Filter the lines below, copying only those with the string "scene".

================================

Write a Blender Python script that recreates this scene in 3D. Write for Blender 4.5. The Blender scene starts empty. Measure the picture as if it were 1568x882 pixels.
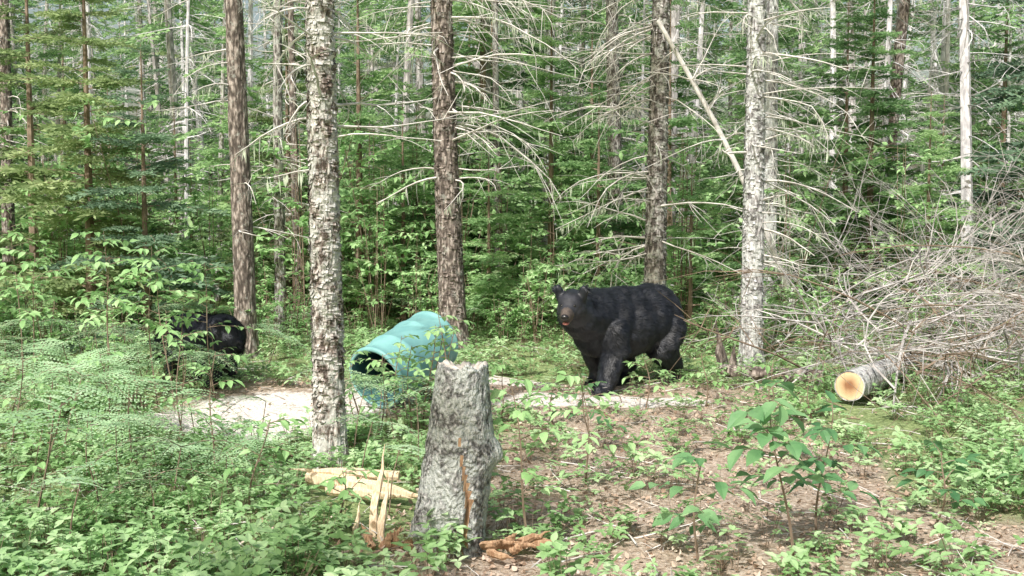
import bpy, math, random
import numpy as np
from mathutils import Vector, Matrix, noise as mn
R = random.Random(11)
NR = np.random.default_rng(5)
scene = bpy.context.scene
def gh(x, y):
    d = max(0.0, math.hypot(x, y-7) - 9)
    return 0.035*math.sin(x*1.3+0.6)*math.cos(y*0.9) + 0.02*math.sin(x*3.1+y*2.3) + 0.012*d*math.sin(x*0.11+1.0)*math.cos(y*0.07) 
# ------------------------------------------------------------ materials
def newmat(name):
    m = bpy.data.materials.new(name); m.use_nodes = True
    nt = m.node_tree; nt.nodes.clear()
    return m, nt, nt.nodes, nt.links
def ramp(N, stops):
    r = N.new('ShaderNodeValToRGB'); e = r.color_ramp.elements
    while len(e) < len(stops): e.new(0.5)
    for i, (p, c) in enumerate(stops):
        e[i].position = p; e[i].color = (*c, 1)
    return r
def leaf_mat(name, c1, c2, c3, trans=0.4, gloss=False, nscale=6.0):
    m, nt, N, L = newmat(name)
    out = N.new('ShaderNodeOutputMaterial')
    if gloss:
        b = N.new('ShaderNodeBsdfPrincipled'); b.inputs['Roughness'].default_value = .5; b.inputs['Specular IOR Level'].default_value = 0.35; bc=b.inputs['Base Color']
    else:
        b = N.new('ShaderNodeBsdfDiffuse'); bc=b.inputs['Color']
    t = N.new('ShaderNodeBsdfTranslucent'); mx = N.new('ShaderNodeMixShader')
    oi = N.new('ShaderNodeObjectInfo'); g = N.new('ShaderNodeNewGeometry')
    nz = N.new('ShaderNodeTexNoise'); nz.inputs['Scale'].default_value = nscale; nz.inputs['Detail'].default_value = 0
    L.new(g.outputs['Position'], nz.inputs['Vector'])
    a = N.new('ShaderNodeMath'); a.operation = 'MULTIPLY_ADD'
    L.new(oi.outputs['Random'], a.inputs[0]); a.inputs[1].default_value = 0.5
    s = N.new('ShaderNodeMath'); s.operation='MULTIPLY_ADD'; L.new(nz.outputs['Fac'], s.inputs[0]); s.inputs[1].default_value=1.3; s.inputs[2].default_value=-0.4
    L.new(s.outputs[0], a.inputs[2])
    r = ramp(N, [(0.1, c1), (0.5, c2), (0.95, c3)])
    L.new(a.outputs[0], r.inputs[0])
    L.new(r.outputs[0], bc); L.new(r.outputs[0], t.inputs['Color'])
    mx.inputs[0].default_value = trans
    L.new(b.outputs[0], mx.inputs[1]); L.new(t.outputs[0], mx.inputs[2]); L.new(mx.outputs[0], out.inputs[0])
    return m
def bark_mat(name, dark, light, lichen, lich=0.5, scale=26.0, bump=0.6, zs=0.35):
    m, nt, N, L = newmat(name)
    out = N.new('ShaderNodeOutputMaterial'); b = N.new('ShaderNodeBsdfPrincipled'); b.inputs['Roughness'].default_value = 0.9
    b.inputs['Specular IOR Level'].default_value = 0.15
    g = N.new('ShaderNodeNewGeometry'); mp = N.new('ShaderNodeMapping'); mp.inputs['Scale'].default_value = (1, 1, zs)
    L.new(g.outputs['Position'], mp.inputs[0])
    nd = N.new('ShaderNodeTexNoise'); nd.inputs['Scale'].default_value = 9; nd.inputs['Detail'].default_value=1; L.new(mp.outputs[0], nd.inputs['Vector'])
    ad = N.new('ShaderNodeMixRGB'); ad.blend_type='ADD'; ad.inputs[0].default_value = 0.12
    L.new(mp.outputs[0], ad.inputs[1]); L.new(nd.outputs['Color'], ad.inputs[2])
    v = N.new('ShaderNodeTexVoronoi'); v.inputs['Scale'].default_value = scale; L.new(ad.outputs[0], v.inputs['Vector'])
    n2 = N.new('ShaderNodeTexNoise'); n2.inputs['Scale'].default_value = scale*1.8; n2.inputs['Detail'].default_value = 4
    L.new(mp.outputs[0], n2.inputs['Vector'])
    s = N.new('ShaderNodeMath'); s.operation = 'MULTIPLY_ADD'; s.inputs[1].default_value=-0.9
    L.new(v.outputs['Distance'], s.inputs[0]); 
    s2 = N.new('ShaderNodeMath'); s2.operation='MULTIPLY_ADD'; s2.inputs[1].default_value=1.3; s2.inputs[2].default_value=0.2
    L.new(n2.outputs['Fac'], s2.inputs[0]); L.new(s2.outputs[0], s.inputs[2])
    r = ramp(N, [(0.15, tuple(c*0.45 for c in dark)), (0.42, dark), (0.75, light)])
    L.new(s.outputs[0], r.inputs[0])
    n3 = N.new('ShaderNodeTexNoise'); n3.inputs['Scale'].default_value = 9; n3.inputs['Detail'].default_value=6; n3.inputs['Roughness'].default_value=0.75
    L.new(g.outputs['Position'], n3.inputs['Vector'])
    r3 = ramp(N, [(0.62-0.25*lich, (0,0,0)), (0.72-0.25*lich, (1,1,1))]); L.new(n3.outputs['Fac'], r3.inputs[0])
    f = N.new('ShaderNodeMath'); f.operation='MULTIPLY'; f.inputs[1].default_value=0.6; L.new(r3.outputs[0], f.inputs[0])
    mx = N.new('ShaderNodeMixRGB'); L.new(f.outputs[0], mx.inputs[0]); L.new(r.outputs[0], mx.inputs[1]); mx.inputs[2].default_value = (*lichen, 1)
    L.new(mx.outputs[0], b.inputs['Base Color'])
    bp = N.new('ShaderNodeBump'); bp.inputs['Strength'].default_value = bump; bp.inputs['Distance'].default_value = 0.02
    L.new(s.outputs[0], bp.inputs['Height']); L.new(bp.outputs[0], b.inputs['Normal']); L.new(b.outputs[0], out.inputs[0])
    return m
def simple_bark(name, c1, c2):
    m, nt, N, L = newmat(name)
    out = N.new('ShaderNodeOutputMaterial'); b = N.new('ShaderNodeBsdfDiffuse')
    g = N.new('ShaderNodeNewGeometry'); mp = N.new('ShaderNodeMapping'); mp.inputs['Scale'].default_value = (1, 1, .4); L.new(g.outputs['Position'], mp.inputs[0])
    n = N.new('ShaderNodeTexNoise'); n.inputs['Scale'].default_value = 18; n.inputs['Detail'].default_value = 2; L.new(mp.outputs[0], n.inputs['Vector'])
    r = ramp(N, [(0.35, c1), (0.65, c2)]); L.new(n.outputs['Fac'], r.inputs[0]); L.new(r.outputs[0], b.inputs['Color']); L.new(b.outputs[0], out.inputs[0])
    return m
def noise_mat(name, c1, c2, scale=10, rough=0.85, stretch=(1,1,1), bump=0.3, spec=0.3):
    m, nt, N, L = newmat(name)
    out = N.new('ShaderNodeOutputMaterial'); b = N.new('ShaderNodeBsdfPrincipled'); b.inputs['Roughness'].default_value = rough
    b.inputs['Specular IOR Level'].default_value = spec
    tc = N.new('ShaderNodeTexCoord'); mp = N.new('ShaderNodeMapping'); mp.inputs['Scale'].default_value = stretch
    L.new(tc.outputs['Object'], mp.inputs[0])
    n = N.new('ShaderNodeTexNoise'); n.inputs['Scale'].default_value = scale; n.inputs['Detail'].default_value = 5; L.new(mp.outputs[0], n.inputs['Vector'])
    r = ramp(N, [(0.3, c1), (0.7, c2)]); L.new(n.outputs['Fac'], r.inputs[0]); L.new(r.outputs[0], b.inputs['Base Color'])
    if bump:
        bp = N.new('ShaderNodeBump'); bp.inputs['Strength'].default_value = bump; bp.inputs['Distance'].default_value = 0.01
        L.new(n.outputs['Fac'], bp.inputs['Height']); L.new(bp.outputs[0], b.inputs['Normal'])
    L.new(b.outputs[0], out.inputs[0])
    return m
M_needle = leaf_mat('spruce_needles', (0.14,0.25,0.11), (0.30,0.48,0.22), (0.49,0.67,0.34), 0.42, nscale=2.5)
M_needle_d = leaf_mat('spruce_needles_dark', (0.11,0.17,0.12), (0.20,0.31,0.20), (0.32,0.46,0.29), 0.35, nscale=2.5)
M_needle_o = leaf_mat('spruce_needles_olive', (0.14,0.19,0.09), (0.28,0.38,0.17), (0.44,0.53,0.27), 0.4, nscale=2.5)
M_leaf = leaf_mat('broad_leaves', (0.25,0.42,0.17), (0.42,0.66,0.30), (0.62,0.82,0.46), 0.45)
M_leafd = leaf_mat('sapling_leaves', (0.07,0.19,0.08), (0.14,0.31,0.13), (0.27,0.47,0.22), 0.4, True)
M_leafm = leaf_mat('maple_leaves', (0.20,0.37,0.13), (0.35,0.58,0.24), (0.53,0.74,0.38), 0.4, True)
M_fern = leaf_mat('fern_fronds', (0.27,0.44,0.23), (0.45,0.66,0.38), (0.64,0.82,0.55), 0.38)
M_cover = leaf_mat('ground_leaves', (0.20,0.35,0.13), (0.36,0.56,0.26), (0.58,0.74,0.44), 0.4)
M_litter = leaf_mat('dead_leaves', (0.24,0.16,0.11), (0.45,0.34,0.26), (0.69,0.58,0.48), 0.1)
M_barkG = bark_mat('grey_bark', (0.17,0.15,0.135), (0.46,0.43,0.41), (0.55,0.57,0.52), 0.55)
M_barkB = bark_mat('flaky_bark', (0.19,0.15,0.125), (0.60,0.55,0.51), (0.72,0.73,0.68), 0.7, 34)
M_barkC = bark_mat('brown_bark', (0.17,0.14,0.12), (0.42,0.36,0.32), (0.47,0.48,0.43), 0.3)
M_barkL = bark_mat('pale_bark', (0.28,0.265,0.26), (0.64,0.62,0.62), (0.71,0.73,0.70), 0.7)
M_barkS = bark_mat('stump_bark', (0.20,0.195,0.19), (0.54,0.53,0.52), (0.62,0.66,0.62), 0.75, 46, 0.8, .75)
M_bgL = simple_bark('distant_hazed_pale_bark', (0.44,0.42,0.43), (0.78,0.76,0.77))  # pale bark, brightened further so the colour carries the background haze
M_bgG = simple_bark('distant_grey_bark', (0.28,0.26,0.255), (0.54,0.51,0.50))
M_dead = noise_mat('dead_wood', (0.42,0.39,0.36), (0.78,0.75,0.71), 8, 0.9, bump=0)
M_brush = noise_mat('dead_brushwood', (0.26,0.24,0.23), (0.66,0.63,0.60), 5, 0.9, bump=0)
M_twig = noise_mat('brown_twig', (0.14,0.10,0.07), (0.30,0.23,0.17), 8, 0.9, bump=0)
M_lichen = leaf_mat('beard_lichen', (0.40,0.46,0.34), (0.54,0.60,0.46), (0.68,0.73,0.58), 0.3)
M_split = noise_mat('split_wood', (0.50,0.35,0.21), (0.84,0.72,0.53), 9, 0.8, (14,14,1.2), 0.6)
M_rot = noise_mat('rotten_wood', (0.24,0.13,0.07), (0.56,0.38,0.24), 9, 0.9, (12,12,1.5), 0.8)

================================

__FINISHED TASK__
Write a Blender Python script that recreates this scene in 3D. Write for Blender 4.5. The Blender scene starts empty. Measure the picture as if it were 1568x882 pixels.
scene = bpy.context.scene